« Fort Bragg to San Francisco Bay | Main | Party Reminder »

The Rest of The Trip Story

First, anyone who ever says that Bayliner Motoryachts are not offshore capable is lying or has no experience in the matter. My 47 performed so very well in some strong conditions. I heard the fisherman complaining about some of the stuff that we rode in in style and this is without any sort of stabilization or hull modification. Anyone planning to venture offshore in their Bayliner should feel confident about the boat. Plan ahead from a weather and gear perspective, but know that the overall design of the boat is completely capable.

Second, Dial a Buoy is the coastal cruisers absolute best friend. Shore conditions rarely gave an accurate picture of how things were out there, and being able to see ahead into our course allowed me to make very accurate predictions of the ride and whether we should attempt further ports.

Elrod has much larger umm - well you know - than I do for jumping into 53 degree water. Actually they may be much smaller come to think of it. However, he did forever earn the nick name "floaty." I refer you to him to explain it.

Brett got a big exposure to blue water sailing and did pretty well for his first time out. I honestly think the dramamine was worse than the sea sickness.

Spencer, who rarely gets sick but does get a little green, now swears by the electronic wrist stimulator. I like them too, so if both of us are fans they must be working - or at least creating the placebo effect. Spencer continued to earn Heather's moniker of, "I'm glad you're not my child" with spectacular deck to dock leaps and other amazing feats.

Gary was a huge asset. Thanks man! Other than bitching about how good the Puget Sound weather was and not asking the guy about fuel in Fort Bragg, he was great! Seriously though - it was very nice to have a very competent skipper that allowed me to nap underway knowing the boat was in good hands.

We broke the usual amount of stuff you break on a trip like this. Gary broke a drink holder on the flybridge that was in-artfully installed by the previous owner. Spencer broke and fixed the air intake for the AC in the pilothouse. Almost every grate for the electric heat fell out. As predicted, the Bayliner cabinets suck at staying closed in heavy seas. I will be addressing that. We broke every stereo on board due to water intrusion or salt spray, though I have a hunch that the marinized DC stereo on the flybridge was just faulty. We broke the battery charger too. All in all, to be expected and the only one that peeves me is the battery charger - mostly because it is in a rather difficult place to remove and it should never have been installed there in the first place.

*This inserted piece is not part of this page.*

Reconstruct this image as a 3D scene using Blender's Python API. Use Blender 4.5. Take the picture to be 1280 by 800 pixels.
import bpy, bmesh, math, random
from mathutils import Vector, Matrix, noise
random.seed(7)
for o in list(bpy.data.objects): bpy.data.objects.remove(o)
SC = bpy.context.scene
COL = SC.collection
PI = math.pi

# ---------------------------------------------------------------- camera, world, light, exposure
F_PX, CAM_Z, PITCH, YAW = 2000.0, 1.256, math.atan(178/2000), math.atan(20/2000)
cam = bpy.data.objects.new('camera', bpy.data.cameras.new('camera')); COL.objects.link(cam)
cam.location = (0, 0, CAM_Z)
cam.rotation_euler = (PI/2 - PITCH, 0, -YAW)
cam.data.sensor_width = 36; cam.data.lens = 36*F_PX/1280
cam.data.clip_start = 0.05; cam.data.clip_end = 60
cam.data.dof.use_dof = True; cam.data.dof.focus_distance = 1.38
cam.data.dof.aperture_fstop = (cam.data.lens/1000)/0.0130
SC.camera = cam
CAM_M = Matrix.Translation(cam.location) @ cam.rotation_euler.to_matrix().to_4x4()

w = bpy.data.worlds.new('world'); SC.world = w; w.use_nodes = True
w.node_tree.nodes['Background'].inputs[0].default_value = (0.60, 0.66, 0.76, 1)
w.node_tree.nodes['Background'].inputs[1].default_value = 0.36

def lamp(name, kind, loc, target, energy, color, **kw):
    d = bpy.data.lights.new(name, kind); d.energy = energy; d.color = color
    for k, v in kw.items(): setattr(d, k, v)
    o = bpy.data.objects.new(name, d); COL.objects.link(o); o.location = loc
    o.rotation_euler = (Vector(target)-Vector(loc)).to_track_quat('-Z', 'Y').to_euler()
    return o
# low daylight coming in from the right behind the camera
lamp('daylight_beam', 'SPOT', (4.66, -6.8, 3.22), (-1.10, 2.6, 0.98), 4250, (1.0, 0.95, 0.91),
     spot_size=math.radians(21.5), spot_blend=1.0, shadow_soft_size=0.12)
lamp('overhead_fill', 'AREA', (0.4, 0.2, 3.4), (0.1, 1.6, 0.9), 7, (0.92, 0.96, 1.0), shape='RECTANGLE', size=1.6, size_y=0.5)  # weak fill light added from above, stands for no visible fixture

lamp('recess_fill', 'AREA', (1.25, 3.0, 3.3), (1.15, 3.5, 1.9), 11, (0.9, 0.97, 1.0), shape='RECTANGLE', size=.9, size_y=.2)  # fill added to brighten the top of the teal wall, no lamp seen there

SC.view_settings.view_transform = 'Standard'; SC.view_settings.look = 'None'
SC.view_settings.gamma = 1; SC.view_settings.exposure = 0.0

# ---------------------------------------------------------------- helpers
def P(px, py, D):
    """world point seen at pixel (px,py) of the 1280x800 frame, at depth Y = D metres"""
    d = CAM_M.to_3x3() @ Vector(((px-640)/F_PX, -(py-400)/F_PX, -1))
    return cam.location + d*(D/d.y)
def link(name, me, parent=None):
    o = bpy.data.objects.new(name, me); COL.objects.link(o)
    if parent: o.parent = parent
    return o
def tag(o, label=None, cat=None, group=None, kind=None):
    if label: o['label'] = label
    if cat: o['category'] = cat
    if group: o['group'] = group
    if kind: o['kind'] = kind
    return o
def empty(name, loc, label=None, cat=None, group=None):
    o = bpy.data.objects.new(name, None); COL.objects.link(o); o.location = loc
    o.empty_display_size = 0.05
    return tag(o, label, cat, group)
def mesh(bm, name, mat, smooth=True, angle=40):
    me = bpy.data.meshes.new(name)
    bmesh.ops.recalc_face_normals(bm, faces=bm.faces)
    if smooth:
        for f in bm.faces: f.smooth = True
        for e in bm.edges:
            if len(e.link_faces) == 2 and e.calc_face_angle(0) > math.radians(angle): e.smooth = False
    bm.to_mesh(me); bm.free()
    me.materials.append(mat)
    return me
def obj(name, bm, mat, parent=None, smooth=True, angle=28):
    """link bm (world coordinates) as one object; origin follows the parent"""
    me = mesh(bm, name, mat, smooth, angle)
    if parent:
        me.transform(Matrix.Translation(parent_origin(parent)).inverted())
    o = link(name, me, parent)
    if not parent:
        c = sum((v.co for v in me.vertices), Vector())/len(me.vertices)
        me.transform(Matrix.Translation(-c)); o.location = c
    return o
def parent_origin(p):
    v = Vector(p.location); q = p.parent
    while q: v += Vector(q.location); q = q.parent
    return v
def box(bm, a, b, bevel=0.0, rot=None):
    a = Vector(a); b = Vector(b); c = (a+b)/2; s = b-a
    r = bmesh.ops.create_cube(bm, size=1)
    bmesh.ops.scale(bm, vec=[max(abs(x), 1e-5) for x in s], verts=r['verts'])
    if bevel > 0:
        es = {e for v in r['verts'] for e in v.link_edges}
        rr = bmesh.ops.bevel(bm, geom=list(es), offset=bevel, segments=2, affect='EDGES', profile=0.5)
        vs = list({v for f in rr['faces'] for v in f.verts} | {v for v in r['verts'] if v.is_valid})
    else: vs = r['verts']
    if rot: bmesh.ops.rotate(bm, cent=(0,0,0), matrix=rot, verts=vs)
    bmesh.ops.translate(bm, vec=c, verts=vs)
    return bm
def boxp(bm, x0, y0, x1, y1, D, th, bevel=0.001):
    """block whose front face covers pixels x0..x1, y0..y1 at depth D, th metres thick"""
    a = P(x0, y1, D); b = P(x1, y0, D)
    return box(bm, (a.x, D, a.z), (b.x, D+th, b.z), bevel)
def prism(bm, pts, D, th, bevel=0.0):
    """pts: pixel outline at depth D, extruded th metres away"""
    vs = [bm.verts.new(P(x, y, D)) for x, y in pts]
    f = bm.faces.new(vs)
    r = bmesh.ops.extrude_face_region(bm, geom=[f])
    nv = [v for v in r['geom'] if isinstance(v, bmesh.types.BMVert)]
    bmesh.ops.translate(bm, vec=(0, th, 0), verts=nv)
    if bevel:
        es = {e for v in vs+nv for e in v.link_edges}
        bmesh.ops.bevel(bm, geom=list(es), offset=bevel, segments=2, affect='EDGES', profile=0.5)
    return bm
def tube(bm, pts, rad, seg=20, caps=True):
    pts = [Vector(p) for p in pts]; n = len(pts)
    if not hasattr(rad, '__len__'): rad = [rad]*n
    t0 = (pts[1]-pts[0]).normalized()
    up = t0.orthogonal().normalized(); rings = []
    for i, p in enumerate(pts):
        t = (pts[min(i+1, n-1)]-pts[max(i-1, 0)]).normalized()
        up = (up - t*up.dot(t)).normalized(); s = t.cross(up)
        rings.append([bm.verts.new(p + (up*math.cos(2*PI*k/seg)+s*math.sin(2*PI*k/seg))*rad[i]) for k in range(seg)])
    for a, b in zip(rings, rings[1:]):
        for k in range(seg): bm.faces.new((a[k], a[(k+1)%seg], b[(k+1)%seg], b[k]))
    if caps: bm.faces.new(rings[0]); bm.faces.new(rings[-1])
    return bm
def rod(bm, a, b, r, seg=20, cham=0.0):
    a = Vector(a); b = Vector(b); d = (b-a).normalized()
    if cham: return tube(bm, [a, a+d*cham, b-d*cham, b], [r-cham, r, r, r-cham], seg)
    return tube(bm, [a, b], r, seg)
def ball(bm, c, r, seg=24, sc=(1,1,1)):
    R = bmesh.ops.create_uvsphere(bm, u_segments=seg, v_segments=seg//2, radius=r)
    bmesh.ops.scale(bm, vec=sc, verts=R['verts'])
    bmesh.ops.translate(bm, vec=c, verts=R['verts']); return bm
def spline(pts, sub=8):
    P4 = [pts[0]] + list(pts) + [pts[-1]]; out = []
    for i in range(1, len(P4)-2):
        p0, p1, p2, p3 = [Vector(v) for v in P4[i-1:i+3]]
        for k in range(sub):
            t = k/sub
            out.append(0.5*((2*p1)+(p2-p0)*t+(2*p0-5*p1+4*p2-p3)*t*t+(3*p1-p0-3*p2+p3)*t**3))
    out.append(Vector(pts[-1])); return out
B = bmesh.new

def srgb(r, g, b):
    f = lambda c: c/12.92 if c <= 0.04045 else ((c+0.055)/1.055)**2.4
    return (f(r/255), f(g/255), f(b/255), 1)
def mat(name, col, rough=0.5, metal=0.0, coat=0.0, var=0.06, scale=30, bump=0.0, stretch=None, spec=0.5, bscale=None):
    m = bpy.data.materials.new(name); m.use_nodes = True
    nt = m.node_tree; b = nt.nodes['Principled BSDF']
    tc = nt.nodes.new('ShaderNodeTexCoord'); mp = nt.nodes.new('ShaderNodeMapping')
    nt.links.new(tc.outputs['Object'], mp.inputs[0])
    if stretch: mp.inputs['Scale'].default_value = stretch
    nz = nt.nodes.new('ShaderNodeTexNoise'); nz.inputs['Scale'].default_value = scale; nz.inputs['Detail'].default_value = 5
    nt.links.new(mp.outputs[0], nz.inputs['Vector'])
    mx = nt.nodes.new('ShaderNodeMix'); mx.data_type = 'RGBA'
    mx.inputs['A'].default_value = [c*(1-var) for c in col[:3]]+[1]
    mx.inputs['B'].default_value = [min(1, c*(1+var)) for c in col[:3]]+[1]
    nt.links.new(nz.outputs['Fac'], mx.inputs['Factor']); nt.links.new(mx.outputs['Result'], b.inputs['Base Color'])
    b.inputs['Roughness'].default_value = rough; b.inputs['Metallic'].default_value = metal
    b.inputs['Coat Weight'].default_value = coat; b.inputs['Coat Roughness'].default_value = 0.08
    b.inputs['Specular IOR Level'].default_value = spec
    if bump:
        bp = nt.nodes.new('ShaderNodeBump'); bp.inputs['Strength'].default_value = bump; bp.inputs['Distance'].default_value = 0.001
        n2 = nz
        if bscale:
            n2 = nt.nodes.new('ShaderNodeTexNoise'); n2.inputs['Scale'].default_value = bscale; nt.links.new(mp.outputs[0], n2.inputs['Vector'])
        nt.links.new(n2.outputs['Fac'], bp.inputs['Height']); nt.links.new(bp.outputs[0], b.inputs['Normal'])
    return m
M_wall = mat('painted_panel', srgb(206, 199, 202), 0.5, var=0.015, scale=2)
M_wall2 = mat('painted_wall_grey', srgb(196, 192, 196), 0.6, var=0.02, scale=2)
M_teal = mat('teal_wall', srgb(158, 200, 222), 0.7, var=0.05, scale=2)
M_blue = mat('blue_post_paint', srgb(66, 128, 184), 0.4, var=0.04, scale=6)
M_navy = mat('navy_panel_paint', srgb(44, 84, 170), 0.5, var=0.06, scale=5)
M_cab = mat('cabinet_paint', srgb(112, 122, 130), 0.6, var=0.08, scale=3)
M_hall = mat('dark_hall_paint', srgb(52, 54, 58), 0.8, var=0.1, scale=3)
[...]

It was an awesome adventure and I would do it again. I admit that after having done it, cruising the bay seems very limiting. We will be heading to Monterey and back to Fort Bragg once I get the Admiral more comfortable or install stabilizers.

hat really blows my mind is that the boat is 15 minutes away from me as I type. All thats left is cleaning up and repairing stuff for Kaboom this weekend. Much of the stereo repair is already done!

I don't have final fuel numbers yet as I haven't been able to get over to my marina's fuel dock and fill up to see what the last leg took from a total gallons perspective. Gary and I are estimating around .8 nautical miles per gallon. I think thats pretty good for as hard as we pushed her and the size of the following seas we were in.

We used Soltron the whole way and I was quite impressed. Also, port now comes up to 3000 RPMs loaded. I think the final step was to run her hard.

Now to enjoy crusing the bay and delta.